Self-service and shared services and should go hand in hand to improve council websites

Published on Monday, 04 April 2011 09:38
Posted by Scott Buckler

Councils looking to improve their websites and accelerate development of cost-saving self-service models of delivery should be thinking about sharing services that will improve their websites with other public providers, says a new briefing from Socitm Insight(Monday April 4th)

 

Better websites: sharing content, applications and resources points out that the current budgetary crisis means that more and more organisations are realising the importance of self-service. Shared services are also recognised as a key means of reducing costs. But few councils are putting the two approaches together in a way that could speed improvement of council websites, something that is much needed, according to Better connected 2011, the latest edition of Socitm’s annual report on council websites.

Sharing website content is an obvious solution to the considerable problem of keeping up to date the large number of pages found on council websites. Shared A to Z lists offer an efficient approach to content maintenance as well as consistency in the user experience but are rare, with councils in Cumbria, and some in Derbyshire and Leicestershire leading the way.  

Sharing of ‘Find my nearest’ facilities would help the 44% of councils that, according to Better connected 2011, are still unable to provide one. The briefing points out the opportunity to use Local Directgov as a means to maintain links automatically in the event of major or minor changes.

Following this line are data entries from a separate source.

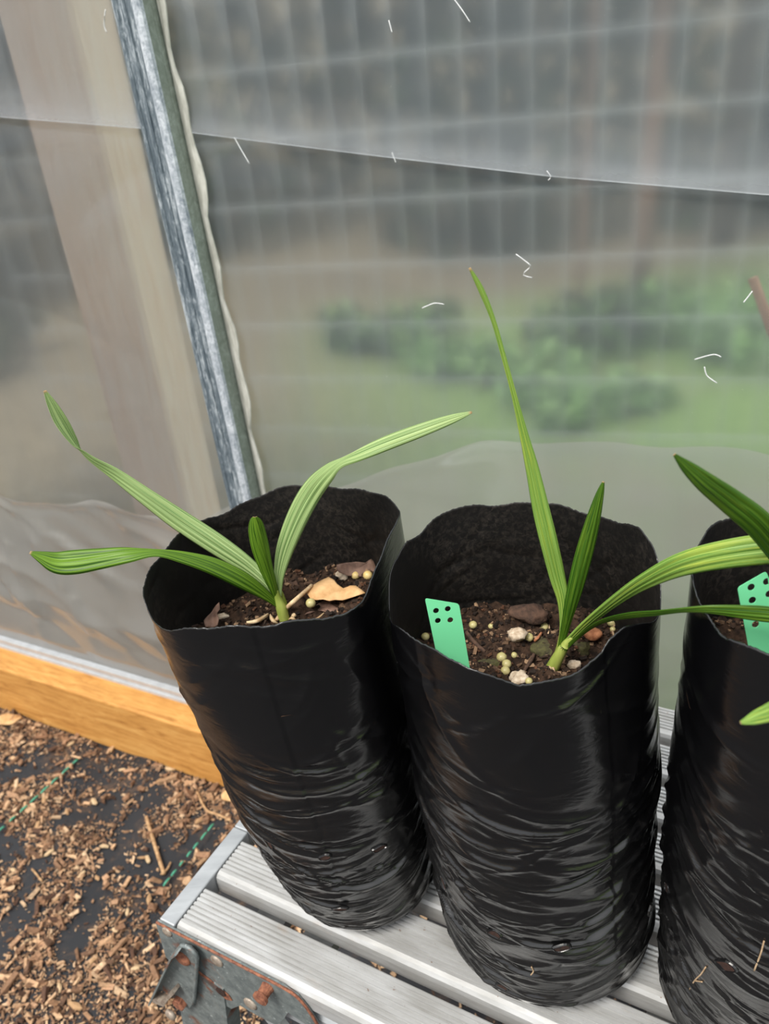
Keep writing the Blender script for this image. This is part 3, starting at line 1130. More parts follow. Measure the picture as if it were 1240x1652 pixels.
def make_bag(b, seed, label, seam):
    B = BAGS[b]
    g = np.random.default_rng(seed)
    nth, nz = 360, 300
    th = np.linspace(-pi, pi, nth, endpoint=False)
    ra = np.array(B['rim'], float)
    ra = np.concatenate([ra - [360, 0], ra, ra + [360, 0]])
    ra = ra[np.argsort(ra[:, 0])]
    fine = np.linspace(-540, 540, 2160)
    hh = np.interp(fine, ra[:, 0], ra[:, 1])
    hh = np.convolve(np.pad(hh, 4, mode='edge'), np.ones(9) / 9, 'valid')
    rim = np.interp(np.degrees(th), fine, hh)
    rim = rim + .0012 * np.sin(th * 7 + seed) + .0008 * np.sin(th * 17 + 2 * seed) + g.normal(0, .00025, nth)
    t = np.linspace(0, 1, nz) ** 1.25
    T, TH = np.meshgrid(t, th, indexing='ij')
    Z = T * rim[None, :]
    z = Z.ravel()
    a = TH.ravel()
    R = bag_r(b, z)
    # rounded foot
    R = R * (1 - .10 * np.exp(-z / .010))
    # soft ovalness, growing loose towards the rim
    loose = np.clip((z - .28) / .12, 0, 1)
    R = R + loose * (.0022 * np.sin(3 * a + seed) + .0016 * np.sin(5 * a + 2.1 * seed) + .0009 * np.sin(9 * a + seed))
    R = R + .0012 * np.sin(2 * a + 6 * z / .2 + seed) * (1 - loose)
    # creases: many on the slumped lower half, few above
    arc = .095
    d = np.zeros_like(R)
    for k in range(330):
        if k < 250:
            z0 = .010 + .25 * g.uniform() ** 1.3
            L, w, A = g.uniform(.018, .065), .0014 + .0036 * g.uniform() ** 1.6, g.uniform(.0007, .0026)
            sl = g.normal(0, .18)
        else:
            z0 = g.uniform(.18, .38)
            L, w, A = g.uniform(.02, .05), g.uniform(.002, .005), g.uniform(.0004, .0012)
            sl = g.normal(0, .7)
        a0 = g.uniform(-pi, pi)
        if k < 250:
            sl += float(np.clip((a0 + 1.75) * .32, -.6, .6))
        # drag lines slope down towards the middle of the front
        dx = ((a - a0 + pi) % (2 * pi) - pi) * arc
        dy = z - z0
        p, q = dx * cos(sl) + dy * sin(sl), -dx * sin(sl) + dy * cos(sl)
        q = q - .18 * p * p / L
        win = np.exp(-(p / L) ** 2)
        d += A * win * (np.exp(-(np.abs(q) / w) ** 1.2) - .45 * np.exp(-(np.abs(q - 2.2 * w) / (1.6 * w)) ** 2))
    R = R + .0042 * np.tanh(d / .0042)
    # gusset fold lines running down the side
    for s0, stp in seam:
        dx = ((a - radians(s0) + pi) % (2 * pi) - pi)
        R = R + stp * np.where(dx > 0, np.exp(-dx / .22), 0) * np.clip((z - .05) / .05, 0, 1)
    # bottom heat-seal fold
    R = R + .0016 * np.exp(-((z - .020 - .004 * np.sin(3 * a + seed)) / .0022) ** 2)
    cx, cy = bag_center(b, z)
    X, Y = cx + R * np.cos(a), cy + R * np.sin(a)
    X, Y = clamp_bag(b, X, Y, z)
    V = np.stack([X, Y, z + HP + .0012], 1)
    Fc = [[i * nth + k, i * nth + (k + 1) % nth, (i + 1) * nth + (k + 1) % nth, (i + 1) * nth + k] for i in range(nz - 1) for k in range(nth)]
    Fc.append(list(range(nth))[::-1])
    root = empty('planter_bag', (B['c'][0], B['c'][1], HP))
    tag(root, label, 'planter bag', 'black polythene planter bags on the platform')
    o = mesh_obj('bag_film', V, Fc, [MAT['bag'], MAT['bag_in']], root, True, offset=root.location)
    s = o.modifiers.new('thickness', 'SOLIDIFY')
    s.thickness = .0007
    s.offset = -1
    s.material_offset = 1
    s.material_offset_rim = 0
    BVH[b] = BVHTree.FromPolygons(V.tolist(), Fc[:-1])
    return root


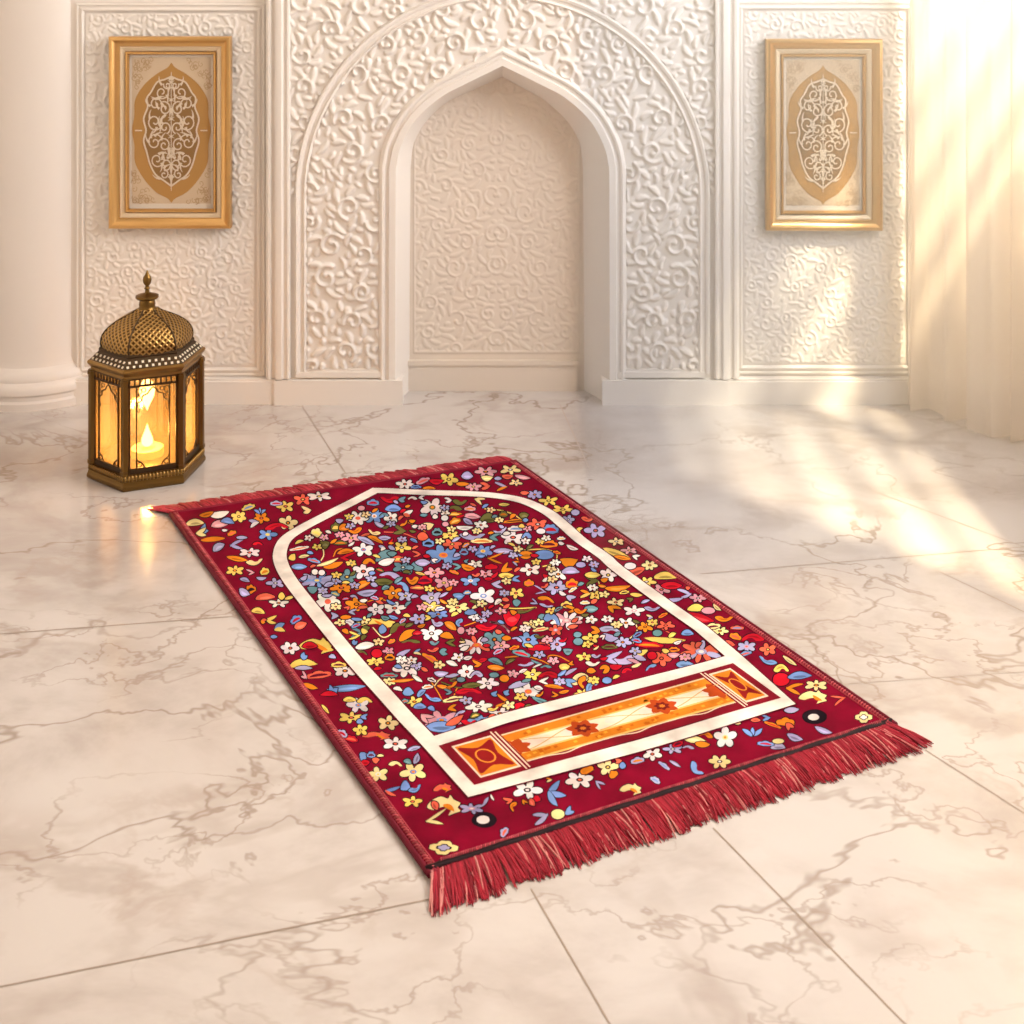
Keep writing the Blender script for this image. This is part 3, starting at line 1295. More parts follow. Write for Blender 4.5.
def vary(c, rng, a=.12):
    k = 1.0 + rng.uniform(-a, a)
    return tuple(max(0, min(1, q * k * (1 + rng.uniform(-.05, .05)))) for q in c)


def motif(kind, x, y, w, h, ang, c1, c2, rng, outl=1.15):
    a = math.radians(ang)
    z = nextz()
    col = vary(C[c1], rng)
    od = vary(DARK, rng, .3)
    if kind == 'L' and w > 8 and h > 3.2:
        kind = rng.choices(('L', 'P', 'H', 'Q'), (.40, .22, .20, .18))[0]
    ca, sa = math.cos(a), -math.sin(a)

    def loc(X, Y):
        return (x + X * w * ca - Y * h * sa, y + X * w * sa + Y * h * ca)
    if kind in 'LE':
        s = leaf_shape(x, y, w, h, a, rng, kind == 'L')
        poly_px(grow(s, outl), od, z)
        z = nextz()
        poly_px(s, col, z)
        if kind == 'L' and w > 8 and rng.random() < .75:
            z = nextz()
            s2 = leaf_shape(*loc(.02, .12), w * .6, h * .34, a, rng)
            poly_px(s2, tuple(min(.86, q) for q in (tuple(q * .5 for q in col) if rng.random() < .55 else tuple(q * 1.35 + .04 for q in col))), z)
    elif kind == 'P':       # two leaflets leaving one stalk
        f = rng.choice((-1, 1))
        parts = []
        for sg, L in ((1, rng.uniform(.62, .8)), (-1, rng.uniform(.5, .7))):
            an = a + sg * f * .38
            px_, py_ = loc(-.46 * f, 0)
            T = h * rng.uniform(.42, .55)
            parts.append(leaf_shape(px_ + f * math.cos(an) * L * w / 2, py_ - f * math.sin(an) * L * w / 2 * .8, L * w, T, an, rng))
        for q in parts:
            poly_px(grow(q, outl), od, z)
        z = nextz()
        c3 = vary(C[rng.choice('wlcyso')], rng) if rng.random() < .35 else col
        for q, cc in zip(parts, (col, c3)):
            poly_px(q, cc, z)
            z = nextz()
    elif kind == 'H':       # curled half blossom with a lobed rim
        f = rng.choice((-1, 1))
        nl = rng.choice((3, 4))
        sh = [loc(-.5 * f, .30)]
        for i in range(22):
            t = i / 21
            r = .80 + .20 * abs(math.sin(t * PI * nl))
            sh.append(loc(-.5 * math.cos(t * PI) * f * r, .30 - .82 * math.sin(t * PI) * r))
        sh.append(loc(.5 * f, .30))
        sh.append(loc(.12 * f, .52))
        poly_px(grow(sh, outl), od, z); z = nextz()
        poly_px(sh, col, z); z = nextz()
        c3 = vary(C[rng.choice('roskdby')], rng)
        poly_px([loc(.42 * (math.cos(t)) * f * .8, .22 - .36 * math.sin(t)) for t in np.linspace(0, PI, 9)], c3, z)
    elif kind == 'Q':       # crescent leaf with a hooked tip
        f = rng.choice((-1, 1))
        g = rng.choice((-1, 1))
        up = [(-.5, .15), (-.3, -.32), (0, -.5), (.28, -.30), (.52, .22)]
        dn = [(.34, .26), (.20, .02), (.02, .02), (-.14, .30), (-.34, .36)]
        s = smooth_path([loc(X * f, Y * g) for X, Y in up + dn], 4, True)
        poly_px(grow(s, outl), od, z); z = nextz()
        poly_px(s, col, z); z = nextz()
        if rng.random() < .5:
            q = [loc(X * f, Y * g) for X, Y in ((-.36, .1), (-.16, -.2), (.06, -.28), (.26, -.1), (.05, -.12), (-.16, .02))]
            poly_px(q, tuple(v_ * .55 for v_ in col), z)
    elif kind in 'FG':
        n = rng.choice((5, 5, 6)) if kind == 'F' else 10
        a0 = rng.uniform(0, 6.28)
        pw = .46 if kind == 'F' else .40
        shapes = []
        for i in range(n):
            t = a0 + 2 * PI * i / n + rng.uniform(-.12, .12)
            rr = rng.uniform(.28, .33)
            px, py = x + math.cos(t) * w * rr, y + math.sin(t) * h * rr
            an = math.atan2(-math.sin(t) * h, math.cos(t) * w)
            L = math.hypot(math.cos(t) * w, math.sin(t) * h) * pw
            T = max(min(w, h) * (.37 if kind == 'F' else .22), 1.8)
            shapes.append(leaf_shape(px, py, L * .95, T, an, rng, False))
        for s in shapes:
            poly_px(grow(s, outl), od, z)
        z = nextz()
        if kind == 'F' and min(w, h) > 6:
            poly_px(leaf_shape(x, y, w * .42, h * .42, 0, rng, False), col, z)
            z = nextz()
        alt = c2 if (c2 and kind == 'G') else None
        for i, s in enumerate(shapes):
            cc = C[alt] if (alt and i % 3 == 1) else col
            poly_px(s, vary(cc, rng, .1), z + i * 2e-7)
        z = nextz()
        poly_px(leaf_shape(x, y, w * .26, h * .26, 0, rng, False), C['k'] if not c2 else C[c2], z)
        z = nextz()
        poly_px(leaf_shape(x, y, w * .13, h * .13, 0, rng, False), vary(C[rng.choice('yosw')], rng), z)
    elif kind in 'TV':
        dirs = (35, 90, 145) if kind == 'T' else (50, -10, -60)
        for d in dirs:
            t = math.radians(d + ang)
            bx, by = (x, y + h * .3) if kind == 'T' else (x - w * .4, y)
            L = math.hypot(w * .5 * math.cos(t), h * .6 * math.sin(t)) * (1.5 if kind == 'V' else 1.1)
            mx, my = bx + math.cos(t) * L / 2, by - math.sin(t) * L / 2 * (.75)
            s = leaf_shape(mx, my, L, min(w, h) * .3, t, rng)
            poly_px(grow(s, outl), od, z)
            z = nextz()
            poly_px(s, vary(col, rng, .1), z)
            z = nextz()
    elif kind == 'B':       # flame-like curled leaf
        sh = [(-.5, .1), (-.38, -.22), (-.1, -.45), (.12, -.34), (.2, -.52), (.3, -.3), (.5, -.12), (.42, .1), (.5, .28), (.3, .4), (.14, .5), (.22, .2), (.05, .06), (-.15, .12), (-.3, .22)]
        ca, sa = math.cos(a), -math.sin(a)
        s = smooth_path([(x + (X * w) * ca - (Y * h) * sa, y + (X * w) * sa + (Y * h) * ca) for X, Y in sh], 3, True)
        poly_px(grow(s, outl), od, z)
        z = nextz()
        poly_px(s, col, z)
        z = nextz()
        poly_px(leaf_shape(x + w * .16, y + h * .1, w * .4, h * .26, a - .5, rng), vary(C['o'], rng), z)
    elif kind == 'X':       # four-pointed lobed corner flower
        sh = []
        for i in range(24):
            t = 2 * PI * i / 24
            r = .5 * (1 - .30 * math.cos(4 * t + PI) ** 2 + .08 * math.cos(8 * t)) * (.86 + .14 * math.cos(4 * t))
            sh.append((x + w * r * math.cos(t + a), y + h * r * math.sin(t + a)))
        poly_px(grow(sh, 1.0), od, z); z = nextz()
        poly_px(sh, col, z); z = nextz()
        poly_px([(x + (px - x) * .55, y + (py - y) * .55) for px, py in sh], C['k'], z); z = nextz()
        poly_px([(x + (px - x) * .40, y + (py - y) * .40) for px, py in sh], C[c2 or 'l'], z)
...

The briefing describes how using syndicated content from the three government supersites (Directgov, Businesslink and NHS Choices) is a further means by which local website content can be improved at a time when local resources may be scarce.

Sharing applications has just as much potential says the briefing, citing the sharing of applications for seeking and applying for jobs, such as the Hampshire jobs portal and the similar facility that operates in Dorset. The same approach could be adopted for any of the ‘top tasks’ on council websites including rubbish collection, schools / youth, libraries, leisure facilities, planning, housing, council tax, and so on.

Form design, needed to enable customers to access many services, is a key area in which Better connected 2011 highlighted usability problems likely to inhibit self-service, and where the sharing of development and best practice could bring about improvement more quickly than isolated activity by different council web teams.

The briefing also describes a more conventional form of shared services in which the same web team supports two or more different council websites. A case cited is that of Carlisle City and Allerdale, two district councils that are sharing web resources as part of a wider shared ICT service. The two websites use the same CMS, the same templates and the same e-forms, although the branding of the two sites is quite different. There is no reason why this approach might not be implemented elsewhere.

‘The website is a critical corporate asset.’ Says Martin Greenwood, editor of Better connected and author of the self service, shared service briefing. ‘It needs to perform effectively if channel shift potential is to be reached. Sharing content, applications and resources, whether locally, regionally or nationally, is a strategy that will deliver the change that is necessary at the speed that is now required.’